You are always under surveillance. Electronic surveillance is in stores, at school, on the school bus, in parking lots, and in shopping malls. If you see the camera, it’s because authorities mean for you to see it; often it is concealed.

I told the audience about a videotape I had seen of a shoplifting situation in a local department store, how the video could follow the kids from department to department, watch them from several angles, and zoom in to show what they had in their hands. The next weekend I found myself in that particular store, realized that it was the very place I had seen in the video, and I looked all around for the cameras—and I couldn’t see one of them! I looked and looked (and realized how silly I must’ve appeared to the security people—I guess they watched me pretty closely the rest of the time I was in the store) but still saw no sign of any cameras, which made me a believer in unseen surveillance.

Be polite and cooperate. This is always good advice. If you aren’t doing anything, you need not fear the police, so don’t run. I assured my audience that I had seen many, many cases where kids were skipping class but not doing anything illegal, and when police approached, they panicked and ran away. Those kids might have been in trouble for truancy, but they would not have been charged with breaking the law if they hadn’t run.

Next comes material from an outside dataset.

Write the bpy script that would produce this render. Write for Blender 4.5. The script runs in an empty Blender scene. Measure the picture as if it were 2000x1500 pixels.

I also told them that police could stop them and ask their name, and they were obligated to identify themselves. I told a story about another prosecutor who had had a flat tire on the way home late at night and who had gotten all dirty and dropped the jack on his foot while trying to change to tire. He had dozed off while sitting on the curb waiting for his girlfriend to pick him up, and the police came along. He was really grubby and had a bleeding foot, and he awoke to the police car’s red emergency light flashing in his face. They asked him who he was and what he was doing. They asked to see his driver’s license, and he started to get mad (his bad night was getting worse) and say, “But I wasn’t driving!” when he realized the cops had no idea who he was and that he had to cooperate and explain himself. When he did, the officers understood and they helped him change the tire.

The program seemed to be a great success with most of those who attended. For the most part, they seemed to be paying attention and afterwards, several of them took the time to approach me and the other speakers with good questions. Parents mostly asked how to get their kids to do what they should be doing and keep them out of trouble. The juveniles, on the other hand, seemed to have questions along the lines of “What would happen if …,” asking about the consequences of various circumstances and behaviors.

We hope to provide an opportunity for kids and parents to meet and interact with representatives of the various parts of the process. They meet a real person who tells them how the system works, and they have an opportunity to ask questions about what they have experienced so far and what might happen in the future. We hope to educate families so they can provide the support and guidance their child needs, and we want to point out to the kids the consequences they face in the justice system if they make bad choices and continue on the wrong track. We want to help them successfully complete their program and to deter them from committing subsequent offenses.

I tell them I hope I never see them again in the courthouse—unless someday when they have finished their education and they come back to help us as a juror, police officer, lawyer, probation officer, or maybe even a judge!